アインシュタインはオッペンハイマーを「愚か者」と呼んだ...現在も続く科学者「魔女狩り」の悲劇
OPPENHEIMER TRAGEDY
クリストファー・ノーラン監督がオッペンハイマーの複雑なレガシーを描いた素晴らしい映画は、私たちの存亡に関わる大量破壊兵器との関係だけでなく、知識人としての科学者が社会に必要であることについても、国を挙げた議論をするきっかけになってほしい。
トランプ、そしてパンデミック
悲しいことに、オッペンハイマーの人生の物語は、現在のアメリカの政治的窮状と関連がある。オッペンハイマーは、無知で反知性的で外国人嫌いの大衆扇動を特徴とする政治運動によって破滅に追いやられた。当時の魔女狩りは、ある種の偏執狂的なスタイルを持つ現代の政治家の直接の祖先だ。

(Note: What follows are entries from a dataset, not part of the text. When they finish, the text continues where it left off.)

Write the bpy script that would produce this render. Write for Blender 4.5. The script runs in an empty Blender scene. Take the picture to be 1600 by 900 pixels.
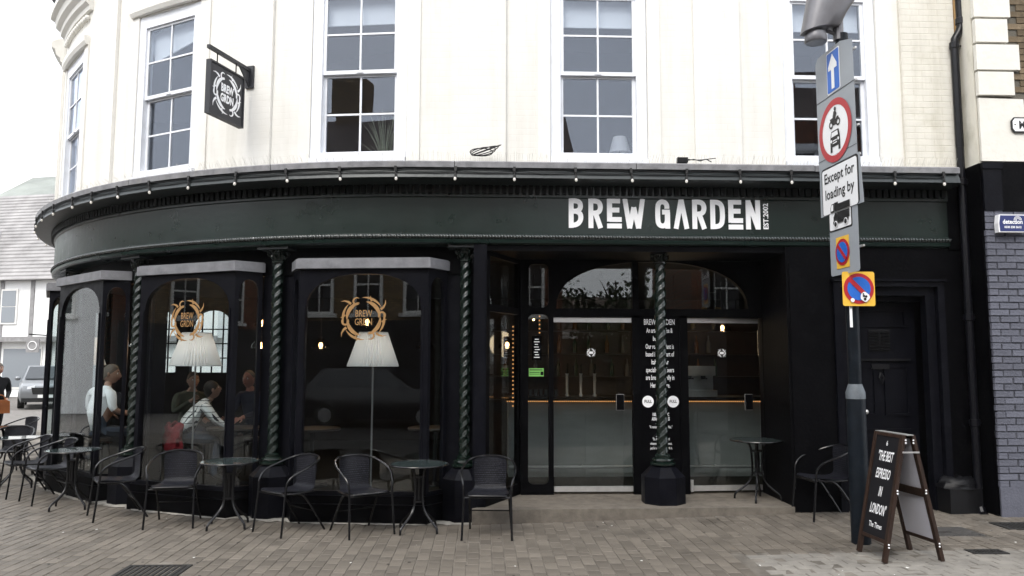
import bpy, bmesh, math, random
from mathutils import Vector, Matrix

random.seed(7)
scene = bpy.context.scene
COL = scene.collection
PI = math.pi

# ------------------------------------------------------------------ camera
F_PX, PITCH, YAW, ROLL = 1213.35, 0.0957, 0.0377, 0.0022
CAM = Vector((0.5253, -8.8249, 1.77))
cd = bpy.data.cameras.new('camera')
cd.sensor_width = 36.0
cd.lens = F_PX / 1600.0 * 36.0
cd.clip_start = 0.05
cd.clip_end = 2000.0
cam = bpy.data.objects.new('camera', cd)
COL.objects.link(cam)
_R0 = Vector((math.cos(YAW), -math.sin(YAW), 0))
_F0 = Vector((math.sin(YAW) * math.cos(PITCH), math.cos(YAW) * math.cos(PITCH), math.sin(PITCH)))
_U0 = Vector((-math.sin(YAW) * math.sin(PITCH), -math.cos(YAW) * math.sin(PITCH), math.cos(PITCH)))
_RT = _R0 * math.cos(ROLL) + _U0 * math.sin(ROLL)
_UP = _U0 * math.cos(ROLL) - _R0 * math.sin(ROLL)
cam.matrix_world = Matrix(((_RT.x, _UP.x, -_F0.x, CAM.x), (_RT.y, _UP.y, -_F0.y, CAM.y), (_RT.z, _UP.z, -_F0.z, CAM.z), (0, 0, 0, 1)))
scene.camera = cam

# ------------------------------------------------------------------ sky, sun, exposure
SUN_EL, SUN_ROT = math.radians(48), math.radians(205)
w = bpy.data.worlds.new('World')
scene.world = w
w.use_nodes = True
nt = w.node_tree
bg = nt.nodes['Background']
sky = nt.nodes.new('ShaderNodeTexSky')
sky.sky_type = 'NISHITA'
sky.sun_disc = False
sky.sun_elevation = SUN_EL
sky.sun_rotation = SUN_ROT
sky.dust_density = 6.0
sky.air_density = 1.0
mx = nt.nodes.new('ShaderNodeMix')          # an even white cloud layer over the clear sky
mx.data_type = 'RGBA'
mx.inputs[0].default_value = 0.92
mx.inputs[7].default_value = (9.6, 9.9, 10.4, 1)
nt.links.new(sky.outputs[0], mx.inputs[6])
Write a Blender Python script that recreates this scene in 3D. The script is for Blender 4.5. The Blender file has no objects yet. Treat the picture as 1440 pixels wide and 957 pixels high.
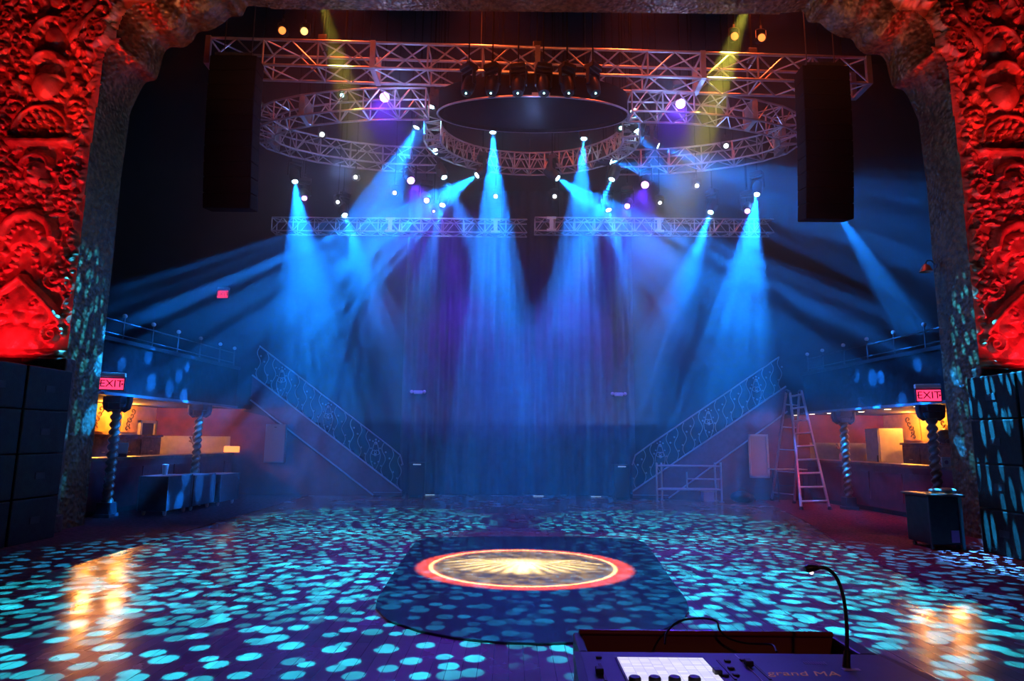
import bpy, bmesh, math, random
import numpy as np
from mathutils import Vector, Matrix
random.seed(7)
S = bpy.context.scene
COL = S.collection
PI = math.pi

# ------------------------------------------------------------------ camera
F, PIT, ROLL, CH = 900.0, math.radians(8.84), math.radians(0.6), 1.6
cd = bpy.data.cameras.new('camera'); cam = bpy.data.objects.new('camera', cd); COL.objects.link(cam)
cd.sensor_width = 36; cd.lens = F / 1440 * 36; cd.clip_end = 200; cd.clip_start = 0.05
cam.matrix_world = (Matrix.Translation((0, 0, CH)) @ Matrix.Rotation(PI / 2 + PIT, 4, 'X') @ Matrix.Rotation(ROLL, 4, 'Z'))
S.camera = cam

def ray(px, py):
    dx, dy = px - 720, 478.5 - py
    c, s = math.cos(ROLL), math.sin(ROLL)
    rx, ru = c * dx - s * dy, s * dx + c * dy
    cp, sp = math.cos(PIT), math.sin(PIT)
    return rx, F * cp - ru * sp, F * sp + ru * cp
def P(px, py, Y):
    "world point seen at photo pixel px,py at distance Y into the hall"
    r = ray(px, py); t = Y / r[1]
    return Vector((r[0] * t, Y, CH + r[2] * t))
def Zp(px, py, z=0.0):
    r = ray(px, py); t = (z - CH) / r[2]
    return Vector((r[0] * t, r[1] * t, z))

# ------------------------------------------------------------------ world, exposure
w = bpy.data.worlds.new('world'); S.world = w; w.use_nodes = True
w.node_tree.nodes['Background'].inputs[0].default_value = (0.004, 0.006, 0.014, 1)
w.node_tree.nodes['Background'].inputs[1].default_value = 0.35
vs = S.view_settings; vs.view_transform = 'Standard'; vs.look = 'None'; vs.gamma = 1; vs.use_curve_mapping = False
vs.exposure = 0.0
cy = S.cycles
cy.use_denoising = True
cy.max_bounces = 4; cy.diffuse_bounces = 2; cy.glossy_bounces = 3; cy.transmission_bounces = 3; cy.volume_bounces = 0
cy.sample_clamp_indirect = 4.0; cy.use_light_tree = True
cy.caustics_reflective = False; cy.caustics_refractive = False

# ------------------------------------------------------------------ lights of the place and added fill lights
def NT(ld):
    ld.use_nodes = True
    nt = ld.node_tree
    return nt, nt.nodes, nt.links
class G:
    "tiny node builder"
    def __init__(s, nt): s.nt = nt
    def n(s, t, **k):
        x = s.nt.nodes.new(t)
        for a, b in k.items(): setattr(x, a, b)
        return x
    def put(s, x, i, v):
        if isinstance(v, (int, float)): x.inputs[i].default_value = v
        else: s.nt.links.new(v, x.inputs[i])
    def m(s, op, a, b=0.0, c=None):
        x = s.n('ShaderNodeMath', operation=op); s.put(x, 0, a); s.put(x, 1, b)
        if c is not None: s.put(x, 2, c)
        return x.outputs[0]
    def step(s, v, a, b, lo=0.0, hi=1.0):
        x = s.n('ShaderNodeMapRange', interpolation_type='SMOOTHSTEP')
        s.put(x, 0, v); s.put(x, 1, a); s.put(x, 2, b); s.put(x, 3, lo); s.put(x, 4, hi)
        return x.outputs[0]
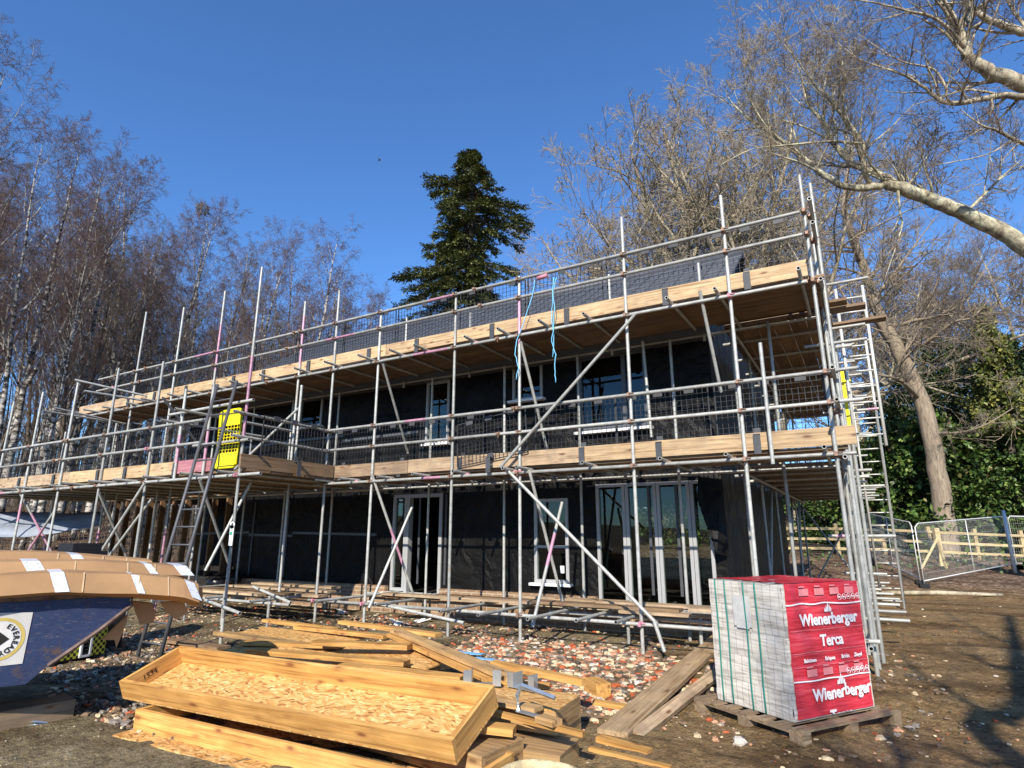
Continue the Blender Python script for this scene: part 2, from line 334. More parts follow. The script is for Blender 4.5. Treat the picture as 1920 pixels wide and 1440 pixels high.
# ------------------------------------------------------------------ ground
def sstep(x): x = max(0., min(1., x)); return x*x*(3-2*x)
def gz(x, y):
    s = x*RT.x+y*RT.y
    e = max(0., -20.3-x, y-19.3)
    a = float(np.interp(s, [-15, 0, 11, 20, 40], [.17, .14, .11, .045, .045]))
    z = .02+a*min(e, 16)+.05*max(0., e-16)
    z += .10*sstep((y-6.5)/1.5)*sstep((19-y)/2)*(1 if x > -20 else 0)
    return z
xs = list(np.arange(-17, 5.01, .11)); ys = list(np.arange(-.5, 17.01, .11))
def ext(a, lo, hi):
    d = .11*1.5; v = a[0]
    while v > lo: v -= d; d *= 1.22; a.insert(0, v)
    d = .11*1.5; v = a[-1]
    while v < hi: v += d; d *= 1.22; a.append(v)
    return a
def ext2(a, lo, hi):   # medium steps out to the wood, then growing ones
    v = a[0]
    while v > -60: v -= 1.2; a.insert(0, v)
    v = a[-1]
    while v < 60: v += 1.2; a.append(v)
    return ext(a, lo, hi)
xs = ext2(xs, -500, 500); ys = ext2(ys, -500, 500)
g = MB(); nx, ny = len(xs), len(ys)
for y in ys:
    for x in xs:
        z = gz(x, y)
        if -18 < x < 6 and -1 < y < 19:
            z += .022*noise.noise(Vector((x*1.3, y*1.3, 0)))+.012*noise.noise(Vector((x*5, y*5, 3)))+.006*noise.noise(Vector((x*13, y*13, 8)))
            z += .05*max(0, noise.noise(Vector((x*.8+4, y*2.4, 1))))*(1 if x > -1 else .5)+.018*abs(noise.noise(Vector((x*2.6, y*3.1, 4))))
            if y > 5.5 and x < -.2: z += .05*max(0, noise.noise(Vector((x*.7, y*.9, 5))))
        else: z += .12*noise.noise(Vector((x*.25, y*.25, 0)))+.04*noise.noise(Vector((x*1.1, y*1.1, 0)))
        g.v.append((x, y, z))
g.f = [(j*nx+i, j*nx+i+1, (j+1)*nx+i+1, (j+1)*nx+i) for j in range(ny-1) for i in range(nx-1)]
g.m = [0]*len(g.f); g.sm = [True]*len(g.f)
obj('ground', g, M['ground'], origin=(0, 0, 0), kind='structure', label='brown site mud with leaf litter rising to the wood')

# ------------------------------------------------------------------ rubble
def stone(mb, c, r, m, flat=.6):
    a = random.random()*6.28; vs = []
    n = random.choice((4, 5, 5)); el = random.uniform(.5, 1)
    for k, (zz, rr) in enumerate(((-.5, .9), (.1, 1.), (.6, .75))):
        for j in range(n):
            th = a+2*math.pi*j/n+random.uniform(-.3, .3); q = rr*random.uniform(.65, 1.2)
            vs.append((c[0]+math.cos(th)*r*q, c[1]+math.sin(th)*r*q*el, c[2]+zz*r*flat*random.uniform(.7, 1.2)))
    fs = [tuple(range(n))[::-1], tuple(range(2*n, 3*n))]
    for k in range(2):
        for j in range(n): fs.append((k*n+j, k*n+(j+1) % n, (k+1)*n+(j+1) % n, (k+1)*n+j))
    mb.add(vs, fs, m)
def scatter(name, npt, area, sizes, weights, label, flat=.6, power=2.2):
    mb = MB(); k = 0; t = 0
    while k < npt and t < npt*30:
        t += 1; x = random.uniform(area[0], area[1]); y = random.uniform(area[2], area[3])
        if not area[4](x, y): continue
        r = sizes[0]+(sizes[1]-sizes[0])*random.random()**power
        stone(mb, (x, y, gz(x, y)+r*.15*random.random()+.01), r, random.choices(range(7), weights)[0], flat); k += 1
    return obj(name, mb, STONES, origin=(0, 0, 0), kind='stuff', label=label)
def rub(x, y):
    d = 1.0
    if x > -1.6: d = .45
    if x > -.4: d = max(0, 1-(x+.4)/1.3)*.4
    if y < 5.9: d *= max(0., 1-(5.9-y)/1.2)**1.3
    return random.random() < d*(.35+.65*sstep(.5+1.6*noise.noise(Vector((x*.8, y*.8, 2)))))
scatter('brick_rubble', 12000, (-13, .6, 5.0, 9.6, rub), (.006, .045), (2, 3, 3, 1.2, 3, 8, 6), 'brownish brick rubble and dirt clods under the scaffolding', .7, 3.2)
def dense(x, y): return random.random() < (1 if x < -1.9 else .35)* sstep(.75+1.3*noise.noise(Vector((x*.9, y*.9, 2))))*sstep((x+5.6)/1.2)*sstep((.1-x)/1.)*sstep((y-5.3)/.5)*sstep((8.4-y)/.7)
scatter('brick_chips', 6500, (-5.6, .1, 5.3, 8.4, dense), (.009, .062), (3, 4, 4.5, 1.5, 1.5, 5, 3), 'denser red, pink and cream brick chips before the scaffolding', .7, 2.6)
scatter('left_rubble', 5200, (-11, -5.0, 3.2, 6.6, lambda x, y: abs((y-4.1)-(-.35)*(x+6.5)) < 1.), (.006, .05), (.7, 2, 2, 1, 4, 7, 3), 'dusty broken rubble between the skip and the timber pile', .7, 2.8)
scatter('gravel', 3600, (-6.5, 3., 1.0, 6.0, lambda x, y: random.random() < (.8 if x < -1.6 else .15)), (.003, .014), (.6, 1, 2, 1.5, 4, 6, 4), 'small loose gravel trodden into the mud', .5, 3)
scatter('mud_clods', 4200, (-1.8, 5.5, 2.4, 13, lambda x, y: random.random() < sstep(.6+1.6*noise.noise(Vector((x*.7, y*.7, 6))))), (.005, .032), (.3, .6, .6, .3, .6, 10, 3), 'crumbled brown mud clods on the trodden ground', .6, 3)
scatter('pale_chips', 520, (-.9, 5.5, 2.0, 17.5, lambda x, y: random.random() < (1. if (x < 1.5 and 6.8 < y < 9.5) else .25)), (.005, .028), (2, 3, 4, 2, 1, 2, 0), 'pale stone chips scattered over the bare mud', .6, 3)

# ------------------------------------------------------------------ house
HX1, HXU, HXL, HY, HB = -1.9, -15.9, -19.4, 9.7, 17.7
house = empty('house', (-9, HY, .1), 'half-built two storey house wrapped in black membrane behind the scaffolding', 'house')
def px_rect(x0, y0, x1, y1, Y=HY):
    a = aty(x0, (y0+y1)/2, Y).x; b = aty(x1, (y0+y1)/2, Y).x; xm = (x0+x1)/2
    return [a, b, aty(xm, y1, Y).z, aty(xm, y0, Y).z]
def wall_y(mb, x0, x1, z0, z1, y0, y1, ops, m=0):
    X = sorted(set([x0, x1]+[min(max(q, x0), x1) for o in ops for q in o[:2]])); Z = sorted(set([z0, z1]+[min(max(q, z0), z1) for o in ops for q in o[2:4]]))
    for i in range(len(X)-1):
        for j in range(len(Z)-1):
            cx, cz = (X[i]+X[i+1])/2, (Z[j]+Z[j+1])/2
            if any(o[0] < cx < o[1] and o[2] < cz < o[3] for o in ops): continue
            mb.bx((X[i], y0, Z[j]), (X[i+1], y1, Z[j+1]), m)
door = px_rect(762, 925, 829, 1104); door[2] = .5; sidel = [px_rect(737, 1000, 762, 1000)[0], door[0], .55, 2.42]; door[3] = 2.42
winL = px_rect(1003, 935, 1067, 1093)
scr = [aty(1120, 1000, HY).x, aty(1338, 1000, HY).x, .5, 2.45]
winA = px_rect(1085, 650, 1215, 806); winA[3] = 4.75
winB = px_rect(962, 680, 1018, 750); winC = px_rect(800, 722, 843, 832); winD = px_rect(563, 746, 605, 800)
winC[3] = 4.72
lower_ops = [[sidel[0], door[1], .5, 2.42], winL, scr]
upper_ops = [winA, winB, winC, winD]
mb = MB(); wall_y(mb, -13.4, HX1, .62, 2.72, HY, HY+.3, lower_ops); wall_y(mb, HXU, HX1, 2.72, 5.0, HY, HY+.3, upper_ops)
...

例えば、オッペンハイマーを議会に召喚しようとしたジョセフ・マッカーシー上院議員の主任弁護士、ロイ・コーン。そう、ドナルド・トランプ前大統領に無作法で血迷った政治スタイルを教えた、あのロイ・コーンだ。パンデミックや気候変動をめぐる前大統領のファクトを無視した発言を思い出してほしい。得意げに科学をないがしろにする世界観だ。
アメリカで最も著名な科学者が偽りの嫌疑をかけられて屈辱を受けた事件は、全ての科学者にとって、知識人として政治に関わってはならないという警告になった。これがオッペンハイマーの本当の悲劇である。科学理論について率直に議論するという、現代社会の基本的な能力にまでダメージを与えたのだ。
あまりにも多くのアメリカ人がいまだに科学者に不信感を抱き、科学的探求、つまり、実験によってあらゆる理論を事実と照らし合わせて検証するという試行錯誤の本質を理解していない。最近のパンデミックの際の、公衆衛生の官僚や彼らに対する社会の反応もそうだった。
私たちは、AI(人工知能)が生活や働き方を一変させるという新たな技術革命の入り口に立っている。それにもかかわらず、AIの規制に関する賢明な政策決定に役立つような、革新の担い手と市民の対話は行われていない。こんにちの政治家は、サム・アルトマンのような技術革新者やキップ・ソーンやミチオ・カクのような理論物理学者の意見に、もっと耳を傾ける必要がある。